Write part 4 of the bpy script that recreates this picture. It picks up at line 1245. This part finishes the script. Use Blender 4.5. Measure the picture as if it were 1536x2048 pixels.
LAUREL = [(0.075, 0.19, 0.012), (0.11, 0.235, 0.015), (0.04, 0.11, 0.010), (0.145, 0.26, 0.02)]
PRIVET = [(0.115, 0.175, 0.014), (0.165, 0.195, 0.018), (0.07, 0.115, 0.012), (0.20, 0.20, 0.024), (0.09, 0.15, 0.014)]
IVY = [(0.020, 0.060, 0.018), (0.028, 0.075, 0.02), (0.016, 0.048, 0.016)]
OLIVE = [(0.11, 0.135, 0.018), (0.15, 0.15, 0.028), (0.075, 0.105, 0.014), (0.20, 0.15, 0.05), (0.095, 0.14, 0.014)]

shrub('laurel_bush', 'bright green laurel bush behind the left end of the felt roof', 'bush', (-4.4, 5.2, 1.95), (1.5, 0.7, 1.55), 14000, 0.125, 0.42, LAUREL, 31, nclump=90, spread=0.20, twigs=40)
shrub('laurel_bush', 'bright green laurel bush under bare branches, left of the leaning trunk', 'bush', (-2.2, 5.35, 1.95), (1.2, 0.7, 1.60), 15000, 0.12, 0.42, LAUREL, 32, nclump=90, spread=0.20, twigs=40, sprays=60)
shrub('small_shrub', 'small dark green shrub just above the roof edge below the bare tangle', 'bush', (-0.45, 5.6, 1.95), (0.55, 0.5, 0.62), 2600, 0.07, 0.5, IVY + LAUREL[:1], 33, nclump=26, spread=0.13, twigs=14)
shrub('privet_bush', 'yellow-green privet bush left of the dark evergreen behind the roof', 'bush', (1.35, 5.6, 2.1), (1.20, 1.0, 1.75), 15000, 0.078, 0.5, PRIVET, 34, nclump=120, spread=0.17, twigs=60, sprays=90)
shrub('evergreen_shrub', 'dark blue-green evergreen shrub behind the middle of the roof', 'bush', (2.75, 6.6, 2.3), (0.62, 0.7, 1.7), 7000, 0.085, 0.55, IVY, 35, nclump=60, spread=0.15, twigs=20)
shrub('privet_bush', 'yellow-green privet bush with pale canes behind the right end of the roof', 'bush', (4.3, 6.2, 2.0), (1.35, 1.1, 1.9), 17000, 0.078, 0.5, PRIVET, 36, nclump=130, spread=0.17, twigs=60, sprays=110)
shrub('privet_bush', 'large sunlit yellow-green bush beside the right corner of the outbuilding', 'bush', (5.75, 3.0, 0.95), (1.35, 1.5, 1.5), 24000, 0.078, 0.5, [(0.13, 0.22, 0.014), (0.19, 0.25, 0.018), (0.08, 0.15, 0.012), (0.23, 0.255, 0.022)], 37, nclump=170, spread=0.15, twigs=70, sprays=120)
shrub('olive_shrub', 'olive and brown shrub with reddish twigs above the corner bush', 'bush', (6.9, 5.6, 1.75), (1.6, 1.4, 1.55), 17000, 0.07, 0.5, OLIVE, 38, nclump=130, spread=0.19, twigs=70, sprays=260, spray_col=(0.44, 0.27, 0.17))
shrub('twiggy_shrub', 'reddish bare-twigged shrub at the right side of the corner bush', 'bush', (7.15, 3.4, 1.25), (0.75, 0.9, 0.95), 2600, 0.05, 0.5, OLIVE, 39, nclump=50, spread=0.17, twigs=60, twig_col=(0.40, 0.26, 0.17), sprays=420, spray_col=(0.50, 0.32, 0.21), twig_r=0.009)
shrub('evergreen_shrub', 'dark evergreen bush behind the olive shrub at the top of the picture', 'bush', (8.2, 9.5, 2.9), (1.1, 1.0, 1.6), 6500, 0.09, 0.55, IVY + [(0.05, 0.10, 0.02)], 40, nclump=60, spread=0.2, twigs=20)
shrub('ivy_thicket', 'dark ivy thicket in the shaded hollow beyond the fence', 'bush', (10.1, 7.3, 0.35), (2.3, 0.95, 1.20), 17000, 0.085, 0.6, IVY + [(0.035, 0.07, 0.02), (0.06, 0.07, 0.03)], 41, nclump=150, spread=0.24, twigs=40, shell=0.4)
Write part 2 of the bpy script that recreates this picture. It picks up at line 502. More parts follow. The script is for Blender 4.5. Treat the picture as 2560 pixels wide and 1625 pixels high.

-- -- --

Count the lines in which the string "Write" appears, then report only that figure.

2